What is the dYdX token unlock?
On December 1, a large portion of DYDX tokens previously allocated to founders, team members, and early investors will be released from their lock-up period. This event will inject tokens worth approximately $500 million into the circulating supply.

Why is the DYDX unlock controversial?
The unlock is controversial because it coincides with a major protocol upgrade and a new staking feature. Some community members believe the positive news was strategically released to boost the token's price before the unlock, potentially allowing insiders to sell at a higher value.

What is staking on dYdX?
The new staking mechanism allows users to lock their DYDX tokens to help secure the dYdX Chain. In return, stakers earn a share of the protocol's revenue, which includes trading fees and network gas fees.

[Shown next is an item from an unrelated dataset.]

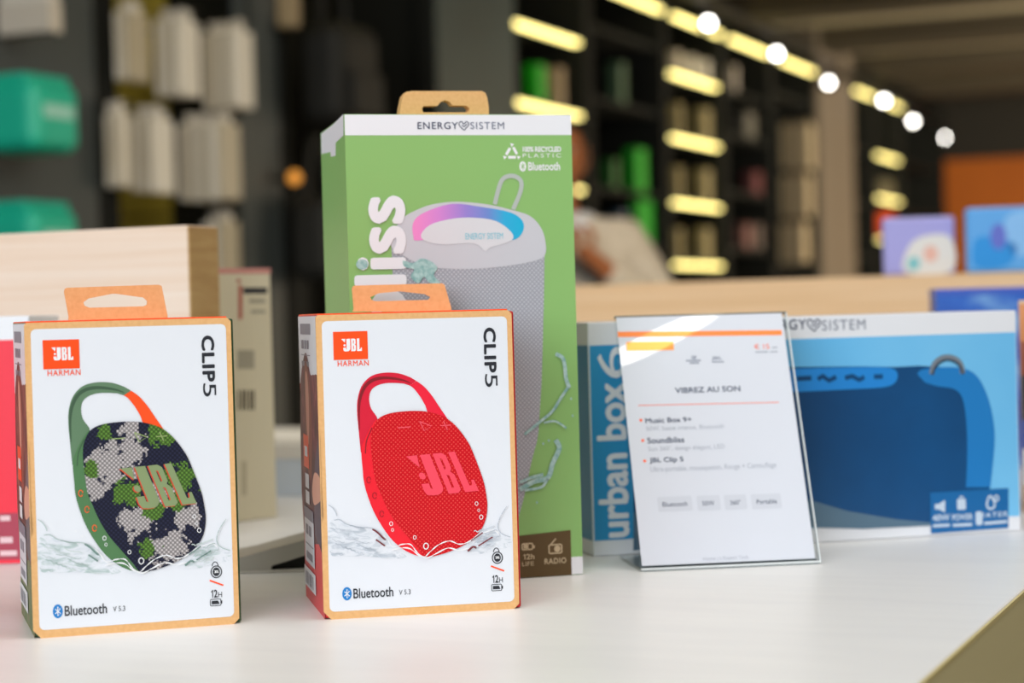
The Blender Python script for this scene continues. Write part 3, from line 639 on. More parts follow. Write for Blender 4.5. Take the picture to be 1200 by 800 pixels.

Can locked tokens be staked for rewards?
According to the dYdX Foundation's rules, even tokens that are still locked (not yet released to their owners) are eligible to be staked and earn rewards, a point of contention for some in the community.

How might the unlock affect the DYDX price?
Large token unlocks often create selling pressure, as early investors and team members may choose to liquidate some of their holdings. The new staking feature could counteract this by incentivizing holders to lock their tokens instead of selling them.

What has the dYdX founder said about the unlock?
Founder Antonio Juliano has previously stated that the development company and its employees would not participate in staking to maintain decentralization. This has led to uncertainty about what unlock recipients will do with their tokens if they are not staking them.